Extreme mass ratio inspiral of a spinning body into a Kerr black hole: Generic trajectory and waveforms

Very large mass-ratio binary black hole systems are of interest theoretically, as a clean limit of the two-body problem in general relativity. These systems are expected to radiate low-frequency gravitational waves detectable by planned space-based Laser Interferometer Space Antenna (LISA). At lowest order, the smaller black hole follows a geodesic of the larger black hole's spacetime. Accurate models of large mass-ratio systems must include post-geodesic corrections, which account for forces driving the small body away from the geodesic. An important post-geodesic effect is gravitational self-force, which describes the small body's interaction with its own spacetime curvature. This effect includes the backreaction due to gravitational-wave emission that leads to the inspiral of the small body into the black hole. When a spinning body orbits a black hole, its spin couples to the curvature of the background spacetime. This introduces another post-geodesic correction called the spin-curvature force.
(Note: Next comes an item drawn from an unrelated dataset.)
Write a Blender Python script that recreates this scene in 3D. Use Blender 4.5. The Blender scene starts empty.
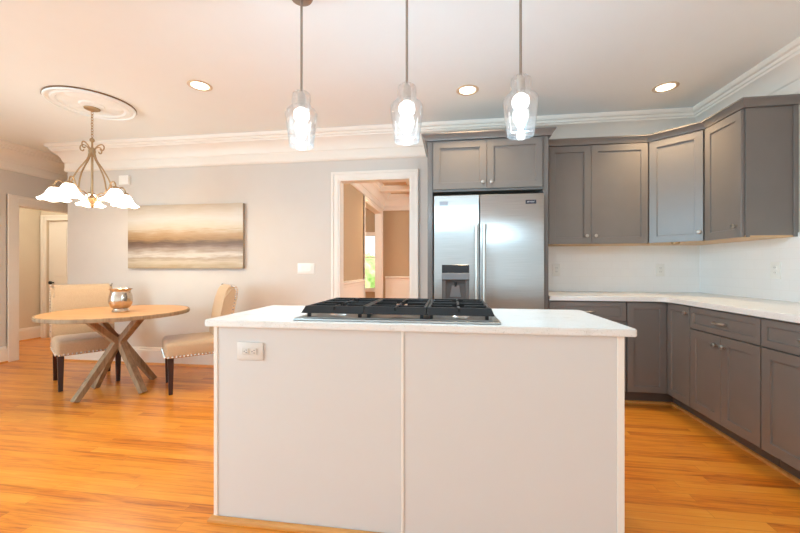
import bpy, bmesh, math, random
from mathutils import Vector, Matrix
random.seed(7)
PI = math.pi
S = bpy.context.scene
COL = S.collection

# ------------------------------------------------------------------ camera
cam_d = bpy.data.cameras.new('camera')
cam = bpy.data.objects.new('camera', cam_d); COL.objects.link(cam)
cam_d.sensor_width = 36.0; cam_d.lens = 362.4 * 36 / 800
cam_d.shift_y = 0.8 / 800; cam_d.clip_start = 0.05
cam.location = (0, 0, 1.158)
cam.rotation_euler = (PI / 2, 0, 0.1405)
S.camera = cam

# ------------------------------------------------------------------ world, daylight, exposure
w = bpy.data.worlds.new('daylight'); S.world = w; w.use_nodes = True
bg = w.node_tree.nodes['Background']
bg.inputs[0].default_value = (0.88, 0.95, 1.0, 1); bg.inputs[1].default_value = 1.6
S.view_settings.view_transform = 'Standard'; S.view_settings.look = 'None'
S.view_settings.gamma = 1; S.view_settings.use_curve_mapping = False
S.view_settings.exposure = -0.10
S.cycles.use_denoising = True
S.cycles.max_bounces = 10; S.cycles.diffuse_bounces = 6; S.cycles.transparent_max_bounces = 16
S.cycles.sample_clamp_indirect = 6.0
S.cycles.caustics_reflective = False; S.cycles.caustics_refractive = False

def area(name, loc, rot, sx, sy, power, color):
    l = bpy.data.lights.new(name, 'AREA'); l.shape = 'RECTANGLE'; l.size = sx; l.size_y = sy
    l.energy = power; l.color = color
    o = bpy.data.objects.new(name, l); COL.objects.link(o); o.location = loc; o.rotation_euler = rot
    return o
COOL = (0.51, 0.87, 1.08); XLW = -5.37
# sky through the rear window, plus two added fill lights at the sides
pt = area('daylight_rear_window', (-0.85, -2.98, 1.45), (PI / 2, 0, 0), 5.7, 1.7, 10, COOL)
pt.data.cycles.is_portal = True                # lets the sky in through the rear window wall
area('right_fill_light', (2.36, -1.7, 1.5), (0, PI / 2, 0), 1.6, 1.8, 30, COOL)
area('left_fill_light', (XLW + 0.02, -0.8, 1.4), (0, -PI / 2, 0), 2.0, 3.0, 215, COOL)

def lamp(name, loc, power, color):
    l = bpy.data.lights.new(name, 'POINT'); l.energy = power; l.color = color; l.shadow_soft_size = 0.12
    o = bpy.data.objects.new(name, l); COL.objects.link(o); o.location = loc; return o
lamp('hall_fill_light', (-6.0, 3.6, 2.4), 35, (1.0, 0.98, 0.84))          # unseen lights added to brighten the rooms beyond the doorways
lamp('far_room_fill_light', (0.9, 5.3, 2.0), 84, (0.88, 0.98, 0.98))
lamp('foyer_fill_light', (-2.7, 6.0, 2.2), 42, (1.0, 0.96, 0.86))
sn = bpy.data.lights.new('sun', 'SUN'); sn.energy = 8; sn.angle = 0.01; so = bpy.data.objects.new('sun', sn); COL.objects.link(so)
so.rotation_euler = Vector((-0.6, 0.05, -0.8)).to_track_quat('-Z', 'Y').to_euler()

# ------------------------------------------------------------------ materials
def nodes(name):
    m = bpy.data.materials.new(name); m.use_nodes = True
    nt = m.node_tree; b = nt.nodes['Principled BSDF']
    return m, nt, b
def srgb(r, g, b):
    f = lambda c: (c / 255 / 12.92) if c / 255 <= 0.04045 else ((c / 255 + 0.055) / 1.055) ** 2.4
    return (f(r), f(g), f(b), 1)
def coords(nt, scale=(1, 1, 1), rot=(0, 0, 0), kind='Object'):
    tc = nt.nodes.new('ShaderNodeTexCoord'); mp = nt.nodes.new('ShaderNodeMapping')
    mp.inputs['Scale'].default_value = scale; mp.inputs['Rotation'].default_value = rot
    nt.links.new(tc.outputs[kind], mp.inputs['Vector']); return mp.outputs['Vector']
def noise(nt, vec, scale, detail=4, rough=0.5):
    n = nt.nodes.new('ShaderNodeTexNoise'); n.inputs['Scale'].default_value = scale
    n.inputs['Detail'].default_value = detail; n.inputs['Roughness'].default_value = rough
    if vec: nt.links.new(vec, n.inputs['Vector'])
    return n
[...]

We use osculating element integration to generate a spinning-body inspiral that includes both the backreaction due to gravitational waves and spin-curvature forces. We apply a near-identity (averaging) transformation which eliminates dependence on the orbital phases, allowing for very fast computation of completely generic worldlines of spinning bodies. Finally, we calculate the gravitational waveforms and examine the dephasing of the waveform due to the presence of spin-curvature forces.